Tobacco admin takes charge of China’s e-cigarettes

As China places e-cigarettes in the hands of the State Tobacco Monopoly Administration, fresh optimism and new doubts have emerged over the future of a US$16 billion industry.

Photo from CFP

Photo from CFP

By XU Shiqi

 

The problem of just who is in charge of China's e-cigarette industry was finally settled on November 26, when the State Council declared e-cigarettes to be a new type of tobacco and put the State Tobacco Monopoly Administration in charge.

The response of the capital market was swift. RELX Technology fell on Monday, then rose slightly in after-hours trading. Smoore fell more than 5 percent. The response may have been quite obdurate, but opinion is divided. Optimists anticipate tougher rules on market access, conducive to standardization and long-term development. Others fear uniformity will do harm to the market.

Raising the bar

AO Weinuo, secretary general of the Electronic Cigarette Industry Committee, told Jiemian News that detailed rules on standards, production, and sale, tax regime, etc., will be introduced next year.

"We shall not expect e-cigarettes to be regulated and monopolized by the State in the same way as cigarettes. I am optimistic. Legislation on e-cigarettes is emerging all over the world. Vaping is an emerging, innovative industry, but also is one which demands protection of minors, safety standards, and appropriate taxation," said Ao.

Since online sales were banned in 2019, offline e-cigarette stores have occupied the streets at tremendous speed. There are more than 128,000 e-cigarette enterprises in China, of which more than 80 percent have a registered capital of less than 2 million yuan (US$315,000). RELX alone has more than 15,000 stores in China. Most brokerage research reports hold the view that regulation, such as unified price setting and designated distribution channels, will mean bankruptcy for some small businesses.

ZheShang Securities believes that the process of examination and approval for business will be different from that of traditional cigarettes, though some of the details may be similar. In terms of taxation, duty on cigarettes is more than 60 percent, while e-cigarettes only generate 13 percent in value-added tax. In Japan, e-cigarettes pay 80 percent of the levy on conventional cigarettes. With reference to the U.S. policy, certain flavored e-cigarette products that appeal to kids, mainly fruit and mint flavors, may be restricted.

Smoke-free world

Foreign trade is vital to long-term development. One small brand told Jiemian News that the company plans to invest overseas. Sichuan Tobacco's "heat-not-burn" (HNB) line has been on sale in Spain since August.

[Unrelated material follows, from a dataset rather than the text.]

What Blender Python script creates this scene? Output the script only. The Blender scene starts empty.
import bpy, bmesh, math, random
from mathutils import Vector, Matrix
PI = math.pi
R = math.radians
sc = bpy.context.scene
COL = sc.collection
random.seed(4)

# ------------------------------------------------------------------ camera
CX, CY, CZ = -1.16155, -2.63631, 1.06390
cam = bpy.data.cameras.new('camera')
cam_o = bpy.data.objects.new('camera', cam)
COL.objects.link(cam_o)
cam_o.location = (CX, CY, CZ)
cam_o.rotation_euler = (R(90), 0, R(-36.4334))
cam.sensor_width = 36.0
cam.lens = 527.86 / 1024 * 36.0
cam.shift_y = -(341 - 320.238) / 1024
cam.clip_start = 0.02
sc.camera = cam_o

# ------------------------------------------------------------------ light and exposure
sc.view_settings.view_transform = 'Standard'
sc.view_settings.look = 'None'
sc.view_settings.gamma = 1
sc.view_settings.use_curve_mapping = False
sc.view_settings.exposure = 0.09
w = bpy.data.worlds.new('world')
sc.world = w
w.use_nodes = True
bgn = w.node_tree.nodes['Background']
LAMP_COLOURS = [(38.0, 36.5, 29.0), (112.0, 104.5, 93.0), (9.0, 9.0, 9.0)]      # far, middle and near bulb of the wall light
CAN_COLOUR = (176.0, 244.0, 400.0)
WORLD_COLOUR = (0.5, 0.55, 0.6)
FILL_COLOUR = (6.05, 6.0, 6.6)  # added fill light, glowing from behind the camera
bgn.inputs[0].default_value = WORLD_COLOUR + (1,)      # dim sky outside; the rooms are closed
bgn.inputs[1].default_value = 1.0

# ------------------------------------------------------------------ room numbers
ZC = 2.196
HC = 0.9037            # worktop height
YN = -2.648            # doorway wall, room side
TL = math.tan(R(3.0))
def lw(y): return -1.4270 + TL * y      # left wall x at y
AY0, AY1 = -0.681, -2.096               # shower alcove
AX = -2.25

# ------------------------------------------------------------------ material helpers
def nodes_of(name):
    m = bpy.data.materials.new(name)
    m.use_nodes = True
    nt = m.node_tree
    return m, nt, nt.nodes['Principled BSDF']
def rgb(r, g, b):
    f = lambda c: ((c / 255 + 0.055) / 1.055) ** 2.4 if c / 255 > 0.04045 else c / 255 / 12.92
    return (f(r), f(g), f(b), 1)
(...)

Export regulations are likely to mirror international regulations and China's standard customs procedures. China is the world's e-cigarette factory for overseas brands. Exports are expected to hit a record 100 billion yuan in 2021, directly and indirectly creating nearly 3 million jobs.

It is not easy for Chinese brands to adapt to new market rules and establish channels, but there may not be many impediments for exporters. Investment by the biggest tobacco conglomerates is a trend that is certain to continue. Smoore International already sells 80 percent of its products overseas, with the United States its main market, principally through a partnership with British American Tobacco, the world's second largest tobacco group. Philip Morris (Marlboro) expects that by 2025, “new tobacco” will account for more than 30 percent of the business.